Work instructions: The records below must be copied in full; omit the images.

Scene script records
______

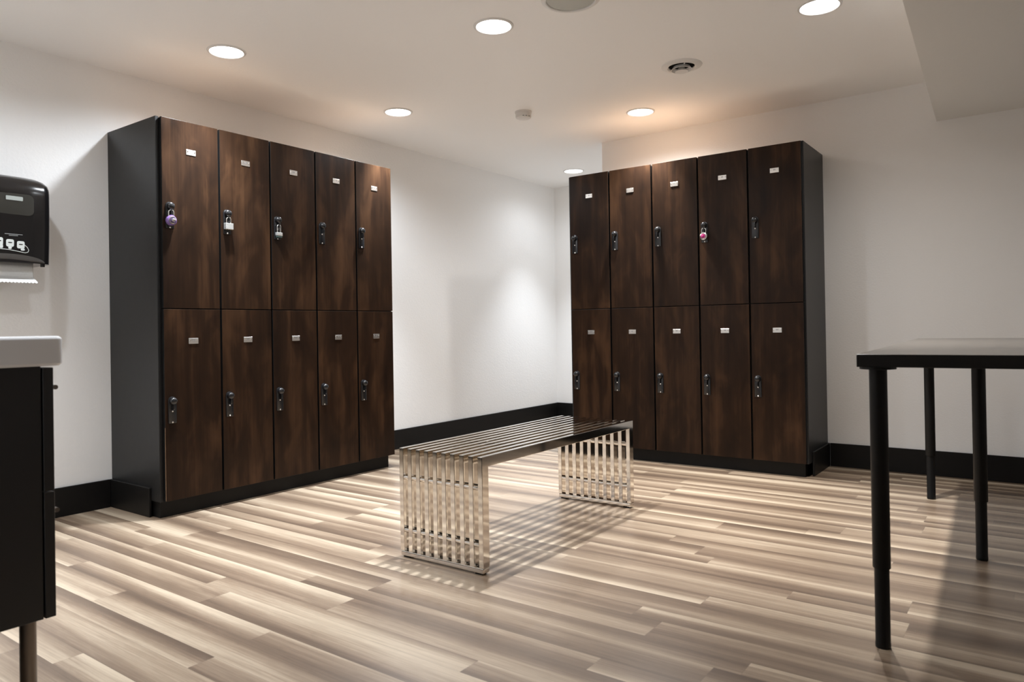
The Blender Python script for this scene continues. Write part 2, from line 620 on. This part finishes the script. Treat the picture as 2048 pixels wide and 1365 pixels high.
def locker_bank(label, loc, rotz, depth, trim_side):
    """Bank in local coordinates: x 0..L_W along the fronts, door plane y=0, body behind (+y)."""
    t = thing('locker_bank', label, 'lockers', loc, rotz)
    pl, pr = -0.0135, L_W + 0.0045
    b_ = bmesh.new()
    box(b_, pl + 0.018, pr - 0.018, DOOR_T + 0.0015, depth, ZB + 0.004, ZT - 0.006)
    link_bm('locker_body', b_, MAT['carcass'], t)
    b_ = bmesh.new()
    box(b_, pl + 0.018, pr - 0.018, DOOR_T + 0.0015, depth, ZT - 0.006, ZT - 0.0035)
    link_bm('top_board', b_, MAT['board'], t)
    b_ = bmesh.new(); box(b_, pl, pl + 0.018, DOOR_T + 0.001, depth, ZB, ZT, 0.001, 1)
    link_bm('side_panel', b_, MAT['black'], t)
    b_ = bmesh.new(); box(b_, pr - 0.018, pr, DOOR_T + 0.001, depth, ZB, ZT, 0.001, 1)
    link_bm('side_panel', b_, MAT['black'], t)
    b_ = bmesh.new(); box(b_, pl + 0.012, pr - 0.026, 0.042, depth, 0.0, ZB + 0.004)
    link_bm('toe_kick', b_, MAT['base'], t)
    b_ = bmesh.new()
    if trim_side < 0:
        box(b_, pl - BT, pl - 0.0002, 0.098, depth, 0.0, BH, 0.002, 1)
    else:
        box(b_, pr + 0.0002, pr + BT, 0.092, depth, 0.0, BH, 0.002, 1)
    link_bm('side_base_trim', b_, MAT['base'], t)
    for i in range(5):
        for tier, (z, me) in enumerate(((ZB, M_DOOR), (ZM, M_DOORT))):
            d = mesh_child('door', me, t, (i * DW + GAP_C / 2, 0.0, z + GAP_R / 2))
            h = (ZM - ZB if tier == 0 else ZT - ZM) - GAP_R
            mesh_child('number_plate', M_PLATE, d, (0.149, 0.0, (0.838 if tier == 0 else 1.759) - z - GAP_R / 2))
            lz = (0.512 if tier == 0 else 1.440) - z - GAP_R / 2
            lx = 0.035
            mesh_child('latch_plate', M_LATCH, d, (lx, 0.0, lz))
            mesh_child('latch_knob', M_KNOB, d, (lx, 0.0, lz))
            mesh_child('latch_screw', M_SCREW, d, (lx, 0.0, lz))
            mesh_child('latch_screw', M_SCREW, d, (lx, 0.0, lz + 0.052))
    return t


left_bank = locker_bank('left bank of ten dark wood lockers with black end panel, three padlocks on its doors',
                        (L_X0, L_Y, 0), 0.0, WL - L_Y - 0.001, -1)
right_bank = locker_bank('right bank of ten dark wood lockers behind the bench, one pink padlock on its doors',
                         (R_X, R_Y0, 0), -math.pi / 2, WB - R_X - 0.001, 1)


# worn front edge of the lowest left door shows its tan core
bm = bmesh.new()
box(bm, GAP_C / 2 - 0.0009, GAP_C / 2 + 0.0006, -0.0006, 0.0012, ZB + 0.006, 0.43)
chip = link_bm('chipped_edge', bm, MAT['board'], left_bank)
chip['label'] = 'thin tan worn edge'


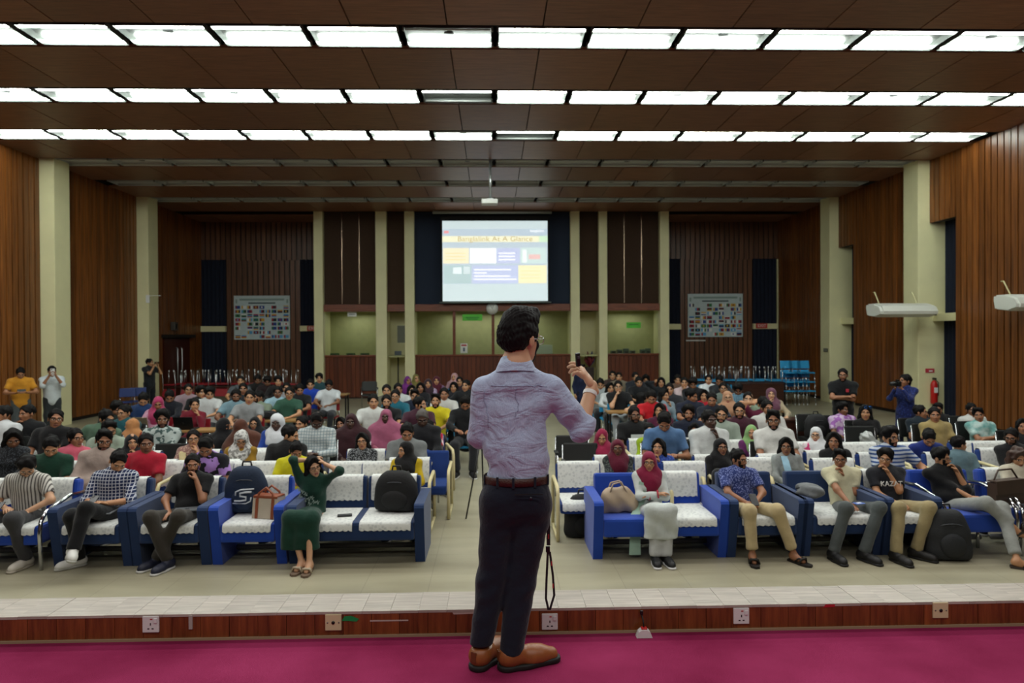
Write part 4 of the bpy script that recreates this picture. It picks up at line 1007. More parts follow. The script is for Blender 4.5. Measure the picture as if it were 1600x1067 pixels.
# ================================================================== SEATS AND TABLES
def lace_mat():
    m = bpy.data.materials.new('white_lace'); nt, N, L, b = nodes(m)
    tc = N.new('ShaderNodeTexCoord'); v = N.new('ShaderNodeTexVoronoi'); v.inputs['Scale'].default_value = 26; L.new(tc.outputs['Object'], v.inputs['Vector'])
    v2 = N.new('ShaderNodeTexVoronoi'); v2.inputs['Scale'].default_value = 75; v2.feature = 'DISTANCE_TO_EDGE'; L.new(tc.outputs['Object'], v2.inputs['Vector'])
    cr = N.new('ShaderNodeValToRGB'); cr.color_ramp.elements[0].color = lin('C2C6C4'); cr.color_ramp.elements[1].color = lin('D9DCD8'); cr.color_ramp.elements[0].position = .25; cr.color_ramp.elements[1].position = .5
    L.new(v.outputs['Distance'], cr.inputs[0]); L.new(cr.outputs[0], b.inputs['Base Color']); b.inputs['Roughness'].default_value = .9
    bp = N.new('ShaderNodeBump'); bp.inputs['Strength'].default_value = .6; bp.inputs['Distance'].default_value = .006; L.new(v2.outputs['Distance'], bp.inputs['Height']); L.new(bp.outputs[0], b.inputs['Normal'])
    return m
lace = lace_mat()
BLUES = {'bright': mat('bright_blue_felt', '0E3FA4', .9, var=.06, vscale=8, bump=.15, bscale=200, sheen=.2), 'dark': mat('deep_teal_blue_felt', '0C2C58', .9, var=.08, vscale=8, bump=.15, bscale=200, sheen=.2), 'royal': mat('royal_blue_fabric', '16377A', .9, var=.06, bump=.1)}
steel = mat('steel_tube', 'B4B6B8', .25, 1.0); cream_fr = mat('cream_bentwood', 'CFC395', .45, var=.05); black_pad = mat('black_vinyl', '101312', .5, bump=.1)
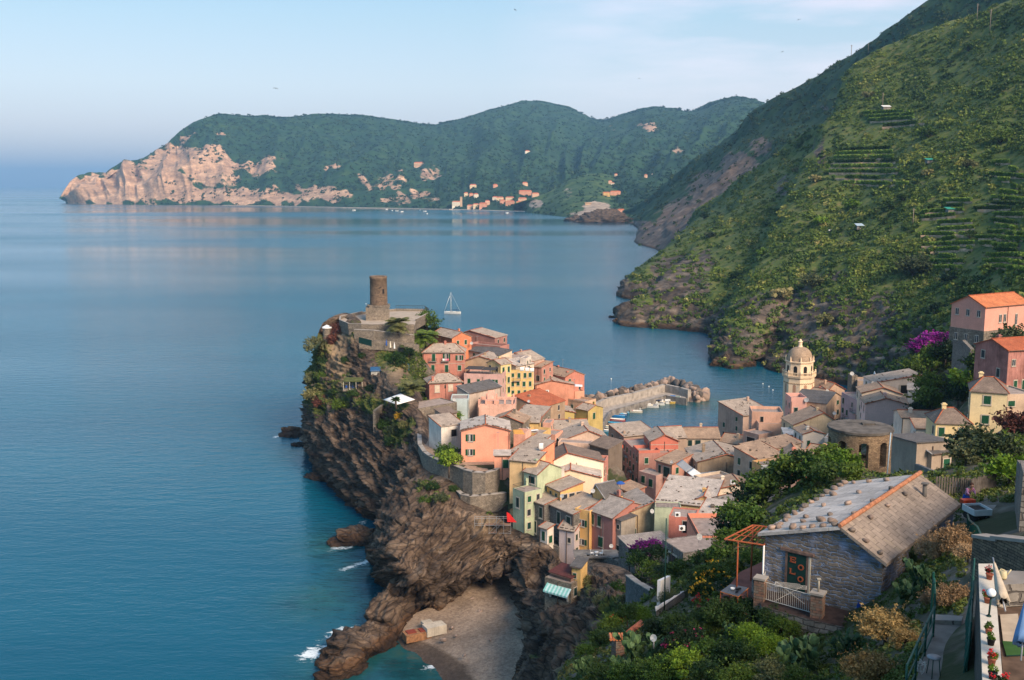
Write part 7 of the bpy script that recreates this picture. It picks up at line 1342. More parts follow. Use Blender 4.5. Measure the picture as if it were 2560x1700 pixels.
for u,v,Y,r,lb in[(1179,858,366,.8,'white dish over the small cream house'),(1135,1000,300,.7,'dish beside the pale blue house'),(1405,1240,209,.6,'white dish at the corner of the three brown panels'),(1482,1227,205,.65,'white dish on the small ochre gable'),(1528,1365,190,.55,'white dish beside the dark laundry under the grey turret'),(1527,1098,290,.6,'white dish on the stone roofed harbour house'),(1679,1155,250,.55,'dish on the rose house wall by the awnings'),(1630,1278,188,.6,'dish on the stained ochre house corner'),(1748,1342,158,.75,'large dish on the grey roof terrace railing'),(1816,1285,184,.7,'dish on the long low house by the trees'),(2068,978,322,.9,'white dish on the brick brown gable'),(2130,934,322,.9,'white dish on top of the stone turret'),(2182,958,294,.8,'white dish at the corner of the white top house'),(2086,1033,272,.7,'small dish on the cream gable wall'),(2016,1000,308,1.0,'white dish behind the notched pink tower'),(1366,1000,352,.6,'dish on the rosy slate roof'),(1322,1003,298,.6,'dish on the terracotta roof slope')]:dish(u,v,Y,r,lb,random.uniform(-.5,.5))
for u,v,Y,h,lb in[(1193,845,370,2,'thin antenna over the maroon terrace block'),(1407,905,380,2.6,'antenna on the brick red sea house'),(1436,955,350,2.8,'antenna at the end of the wide salmon gable'),(1662,1065,300,2,'antenna on the harbour chimney'),(1245,1090,244,3,'antenna on the salmon pink gable roof'),(1142,1075,252,3,'antenna beside the white house by the garden'),(1880,1235,208,5,'antenna pole by the slate roofed alley house'),(1992,975,322,2.5,'antenna in front of the bell tower'),(2004,1095,258,4,'thin mast behind the patchwork roofs')]:
 P_=W(u,v,Y);mb=MB();mb.bar((0,0,-h),(0,0,h*.4),.05,n=4);mb.bar((-.5,0,h*.3),(.5,0,h*.3),.035,n=4);[mb.bar((x,-.3,h*.3),(x,.3,h*.3),.03,n=4)for x in(-.4,-.1,.2,.45)];o=mb.build('antenna',M_METAL,weld=False);o.location=P_;tag(o,lb,'antenna')
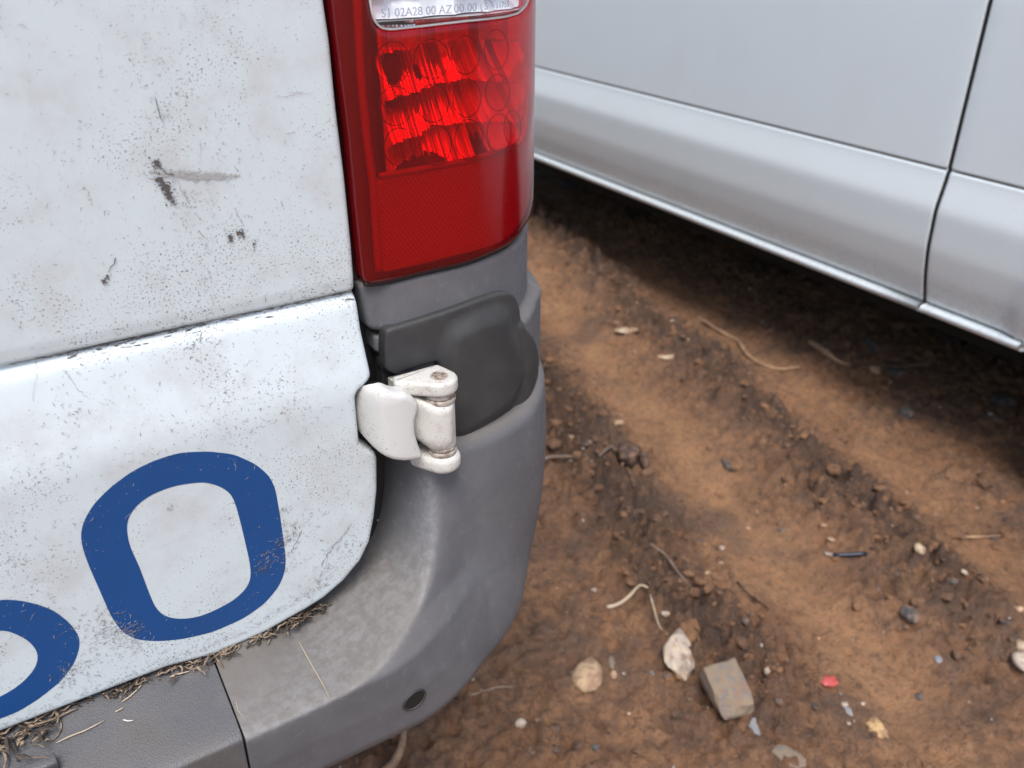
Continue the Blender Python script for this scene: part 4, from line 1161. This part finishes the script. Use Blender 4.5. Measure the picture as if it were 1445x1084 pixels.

______

In response:
The Blender Python script for this scene continues. Write part 2, from line 620 on. This part finishes the script. Treat the picture as 2048 pixels wide and 1365 pixels high.
def locker_bank(label, loc, rotz, depth, trim_side):
    """Bank in local coordinates: x 0..L_W along the fronts, door plane y=0, body behind (+y)."""
    t = thing('locker_bank', label, 'lockers', loc, rotz)
    pl, pr = -0.0135, L_W + 0.0045
    b_ = bmesh.new()
    box(b_, pl + 0.018, pr - 0.018, DOOR_T + 0.0015, depth, ZB + 0.004, ZT - 0.006)
    link_bm('locker_body', b_, MAT['carcass'], t)
    b_ = bmesh.new()
    box(b_, pl + 0.018, pr - 0.018, DOOR_T + 0.0015, depth, ZT - 0.006, ZT - 0.0035)
    link_bm('top_board', b_, MAT['board'], t)
    b_ = bmesh.new(); box(b_, pl, pl + 0.018, DOOR_T + 0.001, depth, ZB, ZT, 0.001, 1)
    link_bm('side_panel', b_, MAT['black'], t)
    b_ = bmesh.new(); box(b_, pr - 0.018, pr, DOOR_T + 0.001, depth, ZB, ZT, 0.001, 1)
    link_bm('side_panel', b_, MAT['black'], t)
    b_ = bmesh.new(); box(b_, pl + 0.012, pr - 0.026, 0.042, depth, 0.0, ZB + 0.004)
    link_bm('toe_kick', b_, MAT['base'], t)
    b_ = bmesh.new()
    if trim_side < 0:
        box(b_, pl - BT, pl - 0.0002, 0.098, depth, 0.0, BH, 0.002, 1)
    else:
        box(b_, pr + 0.0002, pr + BT, 0.092, depth, 0.0, BH, 0.002, 1)
    link_bm('side_base_trim', b_, MAT['base'], t)
    for i in range(5):
        for tier, (z, me) in enumerate(((ZB, M_DOOR), (ZM, M_DOORT))):
            d = mesh_child('door', me, t, (i * DW + GAP_C / 2, 0.0, z + GAP_R / 2))
            h = (ZM - ZB if tier == 0 else ZT - ZM) - GAP_R
            mesh_child('number_plate', M_PLATE, d, (0.149, 0.0, (0.838 if tier == 0 else 1.759) - z - GAP_R / 2))
            lz = (0.512 if tier == 0 else 1.440) - z - GAP_R / 2
            lx = 0.035
            mesh_child('latch_plate', M_LATCH, d, (lx, 0.0, lz))
            mesh_child('latch_knob', M_KNOB, d, (lx, 0.0, lz))
            mesh_child('latch_screw', M_SCREW, d, (lx, 0.0, lz))
            mesh_child('latch_screw', M_SCREW, d, (lx, 0.0, lz + 0.052))
    return t


left_bank = locker_bank('left bank of ten dark wood lockers with black end panel, three padlocks on its doors',
                        (L_X0, L_Y, 0), 0.0, WL - L_Y - 0.001, -1)
right_bank = locker_bank('right bank of ten dark wood lockers behind the bench, one pink padlock on its doors',
                         (R_X, R_Y0, 0), -math.pi / 2, WB - R_X - 0.001, 1)


# worn front edge of the lowest left door shows its tan core
bm = bmesh.new()
box(bm, GAP_C / 2 - 0.0009, GAP_C / 2 + 0.0006, -0.0006, 0.0012, ZB + 0.006, 0.43)
chip = link_bm('chipped_edge', bm, MAT['board'], left_bank)
chip['label'] = 'thin tan worn edge'


Write part 4 of the bpy script that recreates this picture. It picks up at line 1007. More parts follow. The script is for Blender 4.5. Measure the picture as if it were 1600x1067 pixels.
# ================================================================== SEATS AND TABLES
def lace_mat():
    m = bpy.data.materials.new('white_lace'); nt, N, L, b = nodes(m)
    tc = N.new('ShaderNodeTexCoord'); v = N.new('ShaderNodeTexVoronoi'); v.inputs['Scale'].default_value = 26; L.new(tc.outputs['Object'], v.inputs['Vector'])
    v2 = N.new('ShaderNodeTexVoronoi'); v2.inputs['Scale'].default_value = 75; v2.feature = 'DISTANCE_TO_EDGE'; L.new(tc.outputs['Object'], v2.inputs['Vector'])
    cr = N.new('ShaderNodeValToRGB'); cr.color_ramp.elements[0].color = lin('C2C6C4'); cr.color_ramp.elements[1].color = lin('D9DCD8'); cr.color_ramp.elements[0].position = .25; cr.color_ramp.elements[1].position = .5
    L.new(v.outputs['Distance'], cr.inputs[0]); L.new(cr.outputs[0], b.inputs['Base Color']); b.inputs['Roughness'].default_value = .9
    bp = N.new('ShaderNodeBump'); bp.inputs['Strength'].default_value = .6; bp.inputs['Distance'].default_value = .006; L.new(v2.outputs['Distance'], bp.inputs['Height']); L.new(bp.outputs[0], b.inputs['Normal'])
    return m
lace = lace_mat()
BLUES = {'bright': mat('bright_blue_felt', '0E3FA4', .9, var=.06, vscale=8, bump=.15, bscale=200, sheen=.2), 'dark': mat('deep_teal_blue_felt', '0C2C58', .9, var=.08, vscale=8, bump=.15, bscale=200, sheen=.2), 'royal': mat('royal_blue_fabric', '16377A', .9, var=.06, bump=.1)}
steel = mat('steel_tube', 'B4B6B8', .25, 1.0); cream_fr = mat('cream_bentwood', 'CFC395', .45, var=.05); black_pad = mat('black_vinyl', '101312', .5, bump=.1)
Write part 7 of the bpy script that recreates this picture. It picks up at line 1342. More parts follow. Use Blender 4.5. Measure the picture as if it were 2560x1700 pixels.
for u,v,Y,r,lb in[(1179,858,366,.8,'white dish over the small cream house'),(1135,1000,300,.7,'dish beside the pale blue house'),(1405,1240,209,.6,'white dish at the corner of the three brown panels'),(1482,1227,205,.65,'white dish on the small ochre gable'),(1528,1365,190,.55,'white dish beside the dark laundry under the grey turret'),(1527,1098,290,.6,'white dish on the stone roofed harbour house'),(1679,1155,250,.55,'dish on the rose house wall by the awnings'),(1630,1278,188,.6,'dish on the stained ochre house corner'),(1748,1342,158,.75,'large dish on the grey roof terrace railing'),(1816,1285,184,.7,'dish on the long low house by the trees'),(2068,978,322,.9,'white dish on the brick brown gable'),(2130,934,322,.9,'white dish on top of the stone turret'),(2182,958,294,.8,'white dish at the corner of the white top house'),(2086,1033,272,.7,'small dish on the cream gable wall'),(2016,1000,308,1.0,'white dish behind the notched pink tower'),(1366,1000,352,.6,'dish on the rosy slate roof'),(1322,1003,298,.6,'dish on the terracotta roof slope')]:dish(u,v,Y,r,lb,random.uniform(-.5,.5))
for u,v,Y,h,lb in[(1193,845,370,2,'thin antenna over the maroon terrace block'),(1407,905,380,2.6,'antenna on the brick red sea house'),(1436,955,350,2.8,'antenna at the end of the wide salmon gable'),(1662,1065,300,2,'antenna on the harbour chimney'),(1245,1090,244,3,'antenna on the salmon pink gable roof'),(1142,1075,252,3,'antenna beside the white house by the garden'),(1880,1235,208,5,'antenna pole by the slate roofed alley house'),(1992,975,322,2.5,'antenna in front of the bell tower'),(2004,1095,258,4,'thin mast behind the patchwork roofs')]:
 P_=W(u,v,Y);mb=MB();mb.bar((0,0,-h),(0,0,h*.4),.05,n=4);mb.bar((-.5,0,h*.3),(.5,0,h*.3),.035,n=4);[mb.bar((x,-.3,h*.3),(x,.3,h*.3),.03,n=4)for x in(-.4,-.1,.2,.45)];o=mb.build('antenna',M_METAL,weld=False);o.location=P_;tag(o,lb,'antenna')
Continue the Blender Python script for this scene: part 4, from line 1161. This part finishes the script. Use Blender 4.5. Measure the picture as if it were 1445x1084 pixels.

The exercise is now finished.